──────── EXTRACTED RECORDS
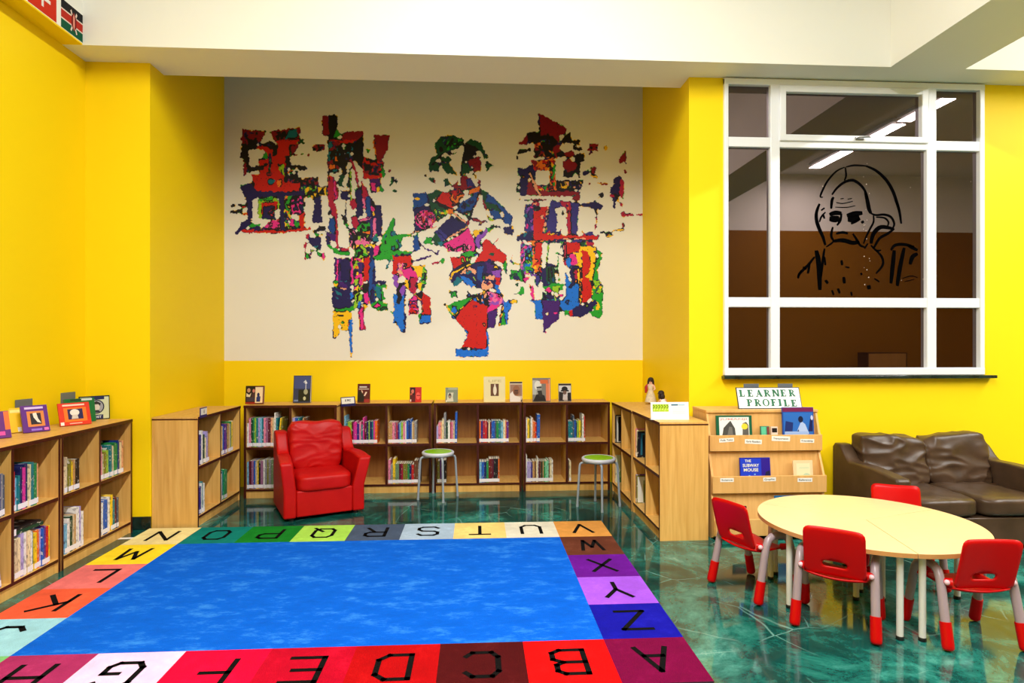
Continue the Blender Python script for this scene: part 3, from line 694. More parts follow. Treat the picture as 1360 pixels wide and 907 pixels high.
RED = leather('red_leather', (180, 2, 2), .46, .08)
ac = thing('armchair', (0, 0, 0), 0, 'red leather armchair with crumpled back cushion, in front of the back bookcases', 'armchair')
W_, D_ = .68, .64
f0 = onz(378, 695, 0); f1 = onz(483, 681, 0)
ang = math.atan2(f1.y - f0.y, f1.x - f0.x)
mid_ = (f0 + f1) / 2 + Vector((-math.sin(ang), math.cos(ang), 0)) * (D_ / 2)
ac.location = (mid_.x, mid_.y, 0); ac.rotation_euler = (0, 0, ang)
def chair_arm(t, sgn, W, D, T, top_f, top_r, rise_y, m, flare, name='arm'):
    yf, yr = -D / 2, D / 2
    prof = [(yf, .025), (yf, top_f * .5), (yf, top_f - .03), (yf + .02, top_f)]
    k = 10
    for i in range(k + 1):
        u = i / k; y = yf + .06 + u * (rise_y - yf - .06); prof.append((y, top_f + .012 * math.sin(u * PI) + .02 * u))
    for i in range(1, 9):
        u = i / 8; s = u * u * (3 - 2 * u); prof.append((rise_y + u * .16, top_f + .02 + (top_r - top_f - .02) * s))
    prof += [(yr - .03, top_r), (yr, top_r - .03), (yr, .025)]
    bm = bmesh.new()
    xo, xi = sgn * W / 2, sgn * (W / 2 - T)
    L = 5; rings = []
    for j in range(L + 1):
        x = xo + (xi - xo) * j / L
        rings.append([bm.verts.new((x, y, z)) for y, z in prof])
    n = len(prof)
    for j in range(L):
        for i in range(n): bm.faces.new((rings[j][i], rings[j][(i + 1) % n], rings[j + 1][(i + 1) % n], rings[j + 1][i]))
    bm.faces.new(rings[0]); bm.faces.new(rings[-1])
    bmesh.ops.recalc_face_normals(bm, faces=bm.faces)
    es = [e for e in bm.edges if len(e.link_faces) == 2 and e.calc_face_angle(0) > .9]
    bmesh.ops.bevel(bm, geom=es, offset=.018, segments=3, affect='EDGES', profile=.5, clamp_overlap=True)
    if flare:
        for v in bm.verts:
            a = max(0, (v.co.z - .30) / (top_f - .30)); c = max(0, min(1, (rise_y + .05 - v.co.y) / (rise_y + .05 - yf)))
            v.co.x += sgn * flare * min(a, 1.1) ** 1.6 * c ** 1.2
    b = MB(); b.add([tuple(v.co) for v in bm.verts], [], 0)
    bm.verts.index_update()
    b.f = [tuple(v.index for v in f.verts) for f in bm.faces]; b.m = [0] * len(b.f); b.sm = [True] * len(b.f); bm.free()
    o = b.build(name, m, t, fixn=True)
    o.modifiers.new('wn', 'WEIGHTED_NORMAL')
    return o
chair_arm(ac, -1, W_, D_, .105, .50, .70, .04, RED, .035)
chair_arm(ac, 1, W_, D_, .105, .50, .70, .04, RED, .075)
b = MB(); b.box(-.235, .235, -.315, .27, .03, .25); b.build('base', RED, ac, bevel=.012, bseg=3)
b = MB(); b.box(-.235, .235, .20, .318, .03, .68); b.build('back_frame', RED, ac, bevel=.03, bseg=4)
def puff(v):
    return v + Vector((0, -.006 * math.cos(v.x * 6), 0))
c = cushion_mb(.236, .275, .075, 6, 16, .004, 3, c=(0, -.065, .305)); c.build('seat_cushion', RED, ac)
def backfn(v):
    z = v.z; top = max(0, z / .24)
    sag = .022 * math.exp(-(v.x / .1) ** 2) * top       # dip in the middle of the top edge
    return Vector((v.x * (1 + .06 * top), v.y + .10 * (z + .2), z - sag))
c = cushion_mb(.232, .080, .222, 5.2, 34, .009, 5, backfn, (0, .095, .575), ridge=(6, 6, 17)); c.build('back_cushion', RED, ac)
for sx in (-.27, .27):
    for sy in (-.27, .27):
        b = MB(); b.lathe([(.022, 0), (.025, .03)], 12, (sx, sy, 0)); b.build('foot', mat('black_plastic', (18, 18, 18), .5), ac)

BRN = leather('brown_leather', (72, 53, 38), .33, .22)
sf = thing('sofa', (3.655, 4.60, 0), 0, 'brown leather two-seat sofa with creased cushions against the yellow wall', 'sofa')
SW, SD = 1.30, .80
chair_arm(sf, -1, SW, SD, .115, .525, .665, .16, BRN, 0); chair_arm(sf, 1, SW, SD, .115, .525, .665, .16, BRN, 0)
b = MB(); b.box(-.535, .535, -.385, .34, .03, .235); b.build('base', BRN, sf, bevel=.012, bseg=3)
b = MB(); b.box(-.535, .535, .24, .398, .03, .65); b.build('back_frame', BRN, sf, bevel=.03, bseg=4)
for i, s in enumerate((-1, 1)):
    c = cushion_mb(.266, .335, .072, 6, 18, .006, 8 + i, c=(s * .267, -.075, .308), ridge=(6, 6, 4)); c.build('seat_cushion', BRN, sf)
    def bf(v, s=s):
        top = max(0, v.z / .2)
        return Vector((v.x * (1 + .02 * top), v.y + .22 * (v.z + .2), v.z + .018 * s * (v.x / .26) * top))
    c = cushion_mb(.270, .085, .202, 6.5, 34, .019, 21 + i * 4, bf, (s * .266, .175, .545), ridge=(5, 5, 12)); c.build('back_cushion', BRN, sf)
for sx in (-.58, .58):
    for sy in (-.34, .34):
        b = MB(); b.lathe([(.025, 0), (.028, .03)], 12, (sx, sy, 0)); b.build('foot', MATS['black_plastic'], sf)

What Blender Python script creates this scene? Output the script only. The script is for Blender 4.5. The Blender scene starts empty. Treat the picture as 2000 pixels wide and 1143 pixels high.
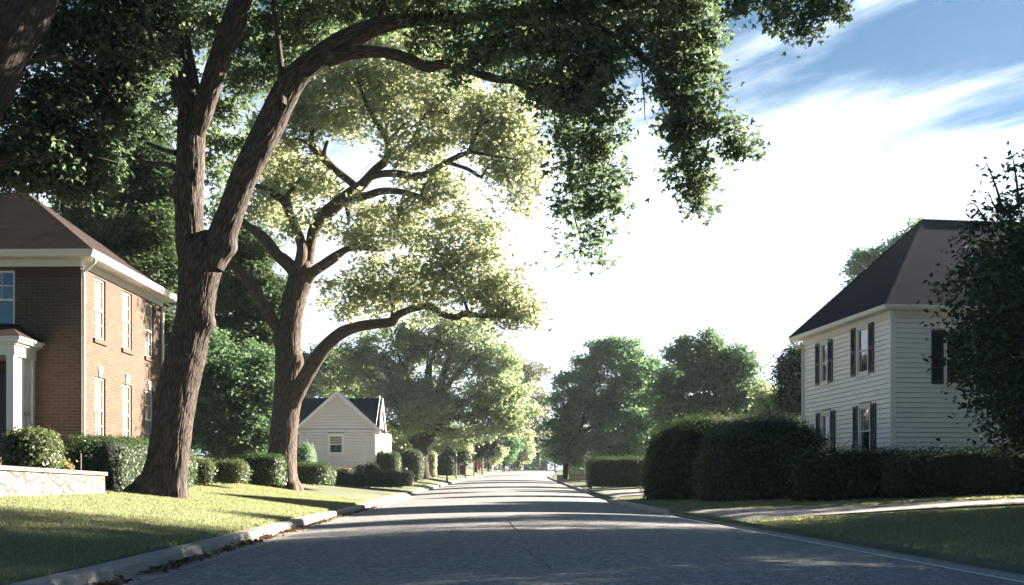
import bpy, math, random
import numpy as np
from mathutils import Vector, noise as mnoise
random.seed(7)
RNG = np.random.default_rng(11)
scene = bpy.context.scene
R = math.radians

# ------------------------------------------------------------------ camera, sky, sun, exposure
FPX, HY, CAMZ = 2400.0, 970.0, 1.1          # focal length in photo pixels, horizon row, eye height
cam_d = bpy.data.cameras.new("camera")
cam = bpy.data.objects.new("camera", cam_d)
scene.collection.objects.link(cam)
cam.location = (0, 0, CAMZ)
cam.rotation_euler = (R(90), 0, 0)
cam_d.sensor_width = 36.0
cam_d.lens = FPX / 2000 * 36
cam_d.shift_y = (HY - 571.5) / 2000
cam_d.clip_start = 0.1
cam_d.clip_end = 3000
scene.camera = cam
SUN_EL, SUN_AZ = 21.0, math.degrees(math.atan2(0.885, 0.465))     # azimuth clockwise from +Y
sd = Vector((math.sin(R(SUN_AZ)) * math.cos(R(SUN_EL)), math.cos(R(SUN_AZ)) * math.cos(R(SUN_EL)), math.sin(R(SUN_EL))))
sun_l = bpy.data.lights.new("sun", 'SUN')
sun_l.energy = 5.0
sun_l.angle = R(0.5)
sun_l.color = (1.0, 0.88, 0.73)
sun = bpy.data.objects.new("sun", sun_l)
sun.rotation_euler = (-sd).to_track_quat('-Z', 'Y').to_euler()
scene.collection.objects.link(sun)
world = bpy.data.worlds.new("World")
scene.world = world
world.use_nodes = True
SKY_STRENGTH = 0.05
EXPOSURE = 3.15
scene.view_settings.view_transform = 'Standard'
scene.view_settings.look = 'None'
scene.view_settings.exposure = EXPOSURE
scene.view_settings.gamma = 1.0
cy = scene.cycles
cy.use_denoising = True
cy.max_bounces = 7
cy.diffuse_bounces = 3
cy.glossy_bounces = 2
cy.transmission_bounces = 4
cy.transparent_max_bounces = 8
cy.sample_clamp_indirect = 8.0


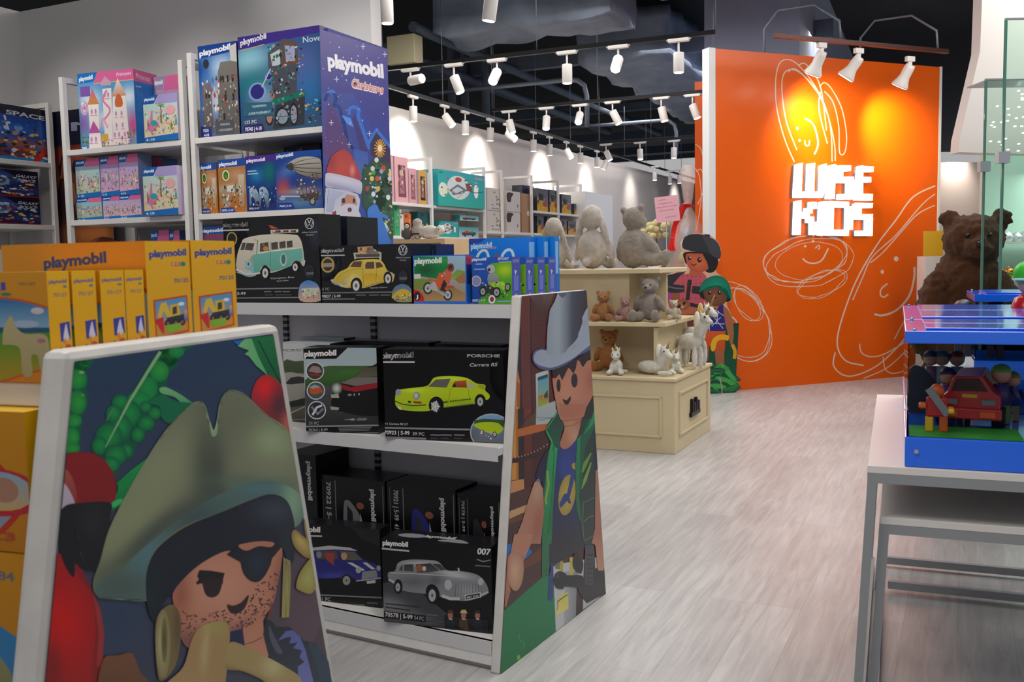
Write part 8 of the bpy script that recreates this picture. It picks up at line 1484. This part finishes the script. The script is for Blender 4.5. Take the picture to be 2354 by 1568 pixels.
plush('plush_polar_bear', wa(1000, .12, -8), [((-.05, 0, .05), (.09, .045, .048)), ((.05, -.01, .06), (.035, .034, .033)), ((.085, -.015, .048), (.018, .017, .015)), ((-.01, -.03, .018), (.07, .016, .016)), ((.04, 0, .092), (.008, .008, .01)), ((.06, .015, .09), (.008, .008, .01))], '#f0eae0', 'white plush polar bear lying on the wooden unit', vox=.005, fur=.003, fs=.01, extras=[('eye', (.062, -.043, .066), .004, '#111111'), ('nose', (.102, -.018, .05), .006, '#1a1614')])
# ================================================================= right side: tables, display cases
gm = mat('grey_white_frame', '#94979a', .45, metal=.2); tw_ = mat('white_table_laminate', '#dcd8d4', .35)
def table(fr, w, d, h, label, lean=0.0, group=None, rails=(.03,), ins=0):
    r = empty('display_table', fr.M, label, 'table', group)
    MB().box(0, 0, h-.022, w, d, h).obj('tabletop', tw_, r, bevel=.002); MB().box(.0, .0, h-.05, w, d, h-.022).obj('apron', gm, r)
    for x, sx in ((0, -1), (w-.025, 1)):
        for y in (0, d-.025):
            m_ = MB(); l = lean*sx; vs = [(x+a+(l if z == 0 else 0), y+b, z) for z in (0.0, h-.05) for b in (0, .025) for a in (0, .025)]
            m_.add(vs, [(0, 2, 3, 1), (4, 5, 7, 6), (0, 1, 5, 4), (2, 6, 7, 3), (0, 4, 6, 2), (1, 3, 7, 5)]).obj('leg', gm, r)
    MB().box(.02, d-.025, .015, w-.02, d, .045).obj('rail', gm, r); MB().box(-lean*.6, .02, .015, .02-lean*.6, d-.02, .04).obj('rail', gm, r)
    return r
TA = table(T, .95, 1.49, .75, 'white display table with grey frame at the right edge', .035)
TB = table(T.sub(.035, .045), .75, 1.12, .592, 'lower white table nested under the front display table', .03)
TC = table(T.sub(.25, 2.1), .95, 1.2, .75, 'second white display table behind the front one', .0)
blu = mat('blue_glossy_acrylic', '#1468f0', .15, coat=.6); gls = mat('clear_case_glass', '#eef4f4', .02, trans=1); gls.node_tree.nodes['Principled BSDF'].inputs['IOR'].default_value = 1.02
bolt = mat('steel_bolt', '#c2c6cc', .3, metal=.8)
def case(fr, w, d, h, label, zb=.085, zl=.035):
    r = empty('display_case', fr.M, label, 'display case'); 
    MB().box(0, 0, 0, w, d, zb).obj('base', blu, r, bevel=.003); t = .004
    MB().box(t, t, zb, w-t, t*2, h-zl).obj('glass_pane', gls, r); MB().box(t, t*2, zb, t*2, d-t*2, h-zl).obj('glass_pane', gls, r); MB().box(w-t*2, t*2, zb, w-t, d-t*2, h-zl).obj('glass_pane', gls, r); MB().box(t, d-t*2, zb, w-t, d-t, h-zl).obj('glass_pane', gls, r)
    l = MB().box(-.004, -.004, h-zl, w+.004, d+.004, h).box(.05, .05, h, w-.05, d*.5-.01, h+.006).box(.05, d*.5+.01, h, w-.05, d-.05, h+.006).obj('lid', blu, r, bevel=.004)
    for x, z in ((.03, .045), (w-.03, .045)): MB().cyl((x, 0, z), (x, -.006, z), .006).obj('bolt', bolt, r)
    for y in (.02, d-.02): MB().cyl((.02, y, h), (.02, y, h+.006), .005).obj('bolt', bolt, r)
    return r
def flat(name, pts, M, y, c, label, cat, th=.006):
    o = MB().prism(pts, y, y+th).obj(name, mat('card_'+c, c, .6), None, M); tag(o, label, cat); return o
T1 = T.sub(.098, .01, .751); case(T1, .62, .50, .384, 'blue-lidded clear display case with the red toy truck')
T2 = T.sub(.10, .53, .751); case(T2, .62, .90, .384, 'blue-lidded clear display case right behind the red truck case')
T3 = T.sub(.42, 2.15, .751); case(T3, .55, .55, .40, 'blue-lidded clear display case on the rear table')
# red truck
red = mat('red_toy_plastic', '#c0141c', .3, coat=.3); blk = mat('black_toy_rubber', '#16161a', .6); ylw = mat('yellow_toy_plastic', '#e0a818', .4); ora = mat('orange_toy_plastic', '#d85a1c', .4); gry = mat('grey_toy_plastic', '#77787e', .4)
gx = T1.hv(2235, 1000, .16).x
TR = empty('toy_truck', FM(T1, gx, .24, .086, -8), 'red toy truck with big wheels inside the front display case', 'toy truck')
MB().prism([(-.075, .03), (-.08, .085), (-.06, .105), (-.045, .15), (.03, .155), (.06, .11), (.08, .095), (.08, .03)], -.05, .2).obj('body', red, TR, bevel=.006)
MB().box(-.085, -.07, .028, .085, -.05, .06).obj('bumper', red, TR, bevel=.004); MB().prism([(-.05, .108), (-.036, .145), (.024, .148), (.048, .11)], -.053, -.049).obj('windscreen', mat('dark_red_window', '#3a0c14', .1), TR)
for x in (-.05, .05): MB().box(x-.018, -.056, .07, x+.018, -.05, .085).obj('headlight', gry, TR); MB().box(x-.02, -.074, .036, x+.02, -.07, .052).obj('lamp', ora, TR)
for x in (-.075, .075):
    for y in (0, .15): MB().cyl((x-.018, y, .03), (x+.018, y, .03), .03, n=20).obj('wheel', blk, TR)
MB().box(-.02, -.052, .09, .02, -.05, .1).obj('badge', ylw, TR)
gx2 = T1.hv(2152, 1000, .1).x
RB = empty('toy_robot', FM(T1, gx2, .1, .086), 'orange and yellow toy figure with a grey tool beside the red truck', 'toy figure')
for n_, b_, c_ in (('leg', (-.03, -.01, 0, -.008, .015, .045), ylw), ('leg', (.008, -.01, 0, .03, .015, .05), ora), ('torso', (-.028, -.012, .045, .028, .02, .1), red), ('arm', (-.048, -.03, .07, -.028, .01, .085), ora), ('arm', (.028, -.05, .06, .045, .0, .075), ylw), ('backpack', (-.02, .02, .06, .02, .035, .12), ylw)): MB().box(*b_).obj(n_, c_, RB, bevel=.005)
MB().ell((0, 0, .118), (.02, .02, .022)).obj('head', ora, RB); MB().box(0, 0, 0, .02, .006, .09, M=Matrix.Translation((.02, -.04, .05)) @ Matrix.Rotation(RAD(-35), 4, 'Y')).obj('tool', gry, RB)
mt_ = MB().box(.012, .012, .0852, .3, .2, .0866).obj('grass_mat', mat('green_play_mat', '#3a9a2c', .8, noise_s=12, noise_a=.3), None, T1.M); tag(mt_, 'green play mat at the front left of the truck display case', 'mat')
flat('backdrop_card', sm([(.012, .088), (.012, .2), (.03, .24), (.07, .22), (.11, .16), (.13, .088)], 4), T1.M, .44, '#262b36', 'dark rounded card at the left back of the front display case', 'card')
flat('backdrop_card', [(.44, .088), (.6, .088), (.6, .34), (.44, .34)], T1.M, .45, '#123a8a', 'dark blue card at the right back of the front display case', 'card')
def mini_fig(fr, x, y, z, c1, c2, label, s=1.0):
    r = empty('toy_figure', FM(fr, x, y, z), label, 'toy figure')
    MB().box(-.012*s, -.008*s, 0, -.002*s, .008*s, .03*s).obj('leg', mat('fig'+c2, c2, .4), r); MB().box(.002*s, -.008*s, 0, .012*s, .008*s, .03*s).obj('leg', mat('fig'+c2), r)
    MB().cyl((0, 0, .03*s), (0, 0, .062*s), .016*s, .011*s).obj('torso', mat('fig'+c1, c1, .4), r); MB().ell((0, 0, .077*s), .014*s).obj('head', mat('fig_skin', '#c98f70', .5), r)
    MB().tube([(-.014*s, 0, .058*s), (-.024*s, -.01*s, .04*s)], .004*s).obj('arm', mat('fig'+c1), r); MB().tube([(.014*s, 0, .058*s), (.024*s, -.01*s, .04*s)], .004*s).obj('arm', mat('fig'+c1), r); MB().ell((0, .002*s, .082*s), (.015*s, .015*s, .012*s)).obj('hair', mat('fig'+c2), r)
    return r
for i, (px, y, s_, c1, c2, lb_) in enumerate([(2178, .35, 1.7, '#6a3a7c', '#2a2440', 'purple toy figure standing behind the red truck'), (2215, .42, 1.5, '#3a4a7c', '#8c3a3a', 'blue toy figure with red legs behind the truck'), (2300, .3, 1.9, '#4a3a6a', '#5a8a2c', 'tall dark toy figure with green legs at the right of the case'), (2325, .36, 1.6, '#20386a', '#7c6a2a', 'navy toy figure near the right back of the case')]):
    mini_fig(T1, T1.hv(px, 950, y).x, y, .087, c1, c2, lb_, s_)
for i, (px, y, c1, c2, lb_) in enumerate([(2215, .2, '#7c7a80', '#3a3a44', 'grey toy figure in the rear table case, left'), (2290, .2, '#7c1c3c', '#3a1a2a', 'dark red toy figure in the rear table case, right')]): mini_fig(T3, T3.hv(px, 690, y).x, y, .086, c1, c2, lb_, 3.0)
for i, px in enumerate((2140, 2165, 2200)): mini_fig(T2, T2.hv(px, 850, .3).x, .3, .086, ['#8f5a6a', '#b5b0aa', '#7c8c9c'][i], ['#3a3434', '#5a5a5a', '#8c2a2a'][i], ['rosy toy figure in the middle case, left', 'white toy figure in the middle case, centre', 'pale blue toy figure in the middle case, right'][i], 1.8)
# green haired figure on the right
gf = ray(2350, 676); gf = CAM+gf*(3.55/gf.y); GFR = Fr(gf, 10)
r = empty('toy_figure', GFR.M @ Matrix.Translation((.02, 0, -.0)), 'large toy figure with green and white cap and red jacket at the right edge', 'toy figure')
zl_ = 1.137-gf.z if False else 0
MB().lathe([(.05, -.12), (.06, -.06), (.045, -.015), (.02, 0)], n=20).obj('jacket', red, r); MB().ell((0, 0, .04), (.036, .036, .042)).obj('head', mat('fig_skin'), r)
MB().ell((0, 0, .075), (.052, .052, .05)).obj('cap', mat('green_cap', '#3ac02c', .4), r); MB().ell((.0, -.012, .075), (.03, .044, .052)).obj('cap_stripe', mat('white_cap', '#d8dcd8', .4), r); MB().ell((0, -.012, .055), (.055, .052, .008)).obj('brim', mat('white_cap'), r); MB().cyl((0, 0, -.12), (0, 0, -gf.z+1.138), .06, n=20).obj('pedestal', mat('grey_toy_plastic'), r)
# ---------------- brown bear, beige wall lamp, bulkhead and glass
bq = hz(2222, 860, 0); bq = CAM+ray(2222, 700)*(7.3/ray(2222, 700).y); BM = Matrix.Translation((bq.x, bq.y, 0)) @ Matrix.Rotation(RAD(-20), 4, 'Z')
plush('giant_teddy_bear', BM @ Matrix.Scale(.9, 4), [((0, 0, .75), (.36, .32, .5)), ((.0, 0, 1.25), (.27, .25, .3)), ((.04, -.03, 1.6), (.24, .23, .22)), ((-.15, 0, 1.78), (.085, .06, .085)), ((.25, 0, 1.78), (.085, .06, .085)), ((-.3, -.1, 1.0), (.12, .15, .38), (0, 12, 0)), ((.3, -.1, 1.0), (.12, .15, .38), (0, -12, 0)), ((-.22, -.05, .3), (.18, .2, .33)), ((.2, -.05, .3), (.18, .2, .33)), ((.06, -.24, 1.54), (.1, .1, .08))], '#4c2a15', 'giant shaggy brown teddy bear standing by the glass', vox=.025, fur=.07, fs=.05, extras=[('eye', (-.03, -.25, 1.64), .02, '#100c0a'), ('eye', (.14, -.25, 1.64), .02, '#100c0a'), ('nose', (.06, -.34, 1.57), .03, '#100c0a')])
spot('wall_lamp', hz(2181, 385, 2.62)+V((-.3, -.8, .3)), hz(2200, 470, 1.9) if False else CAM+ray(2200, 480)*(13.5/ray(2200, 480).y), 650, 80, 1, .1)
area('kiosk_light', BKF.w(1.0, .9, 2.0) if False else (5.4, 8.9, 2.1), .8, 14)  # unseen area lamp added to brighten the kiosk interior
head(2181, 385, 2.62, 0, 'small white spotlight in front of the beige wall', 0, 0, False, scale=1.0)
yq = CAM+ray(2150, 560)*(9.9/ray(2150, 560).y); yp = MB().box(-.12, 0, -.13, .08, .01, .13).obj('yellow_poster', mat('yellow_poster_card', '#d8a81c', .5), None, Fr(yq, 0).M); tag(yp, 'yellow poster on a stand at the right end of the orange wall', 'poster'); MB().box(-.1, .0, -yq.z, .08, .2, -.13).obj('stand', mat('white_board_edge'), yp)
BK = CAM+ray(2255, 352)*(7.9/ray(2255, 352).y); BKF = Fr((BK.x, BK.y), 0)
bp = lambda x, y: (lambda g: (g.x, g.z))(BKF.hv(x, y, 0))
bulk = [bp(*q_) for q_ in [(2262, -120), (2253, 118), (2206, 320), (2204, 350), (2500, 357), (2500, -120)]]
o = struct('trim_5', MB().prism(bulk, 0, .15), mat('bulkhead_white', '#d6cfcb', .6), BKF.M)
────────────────
Include both the line containing "What Blender Python" and the line containing "R = math.radians" when you write out everything between them, exactly. Leave the pictures out.

What Blender Python script creates this scene? Output the script only. The script is for Blender 4.5. The Blender scene starts empty. Treat the picture as 2000 pixels wide and 1143 pixels high.
import bpy, math, random
import numpy as np
from mathutils import Vector, noise as mnoise
random.seed(7)
RNG = np.random.default_rng(11)
scene = bpy.context.scene
R = math.radians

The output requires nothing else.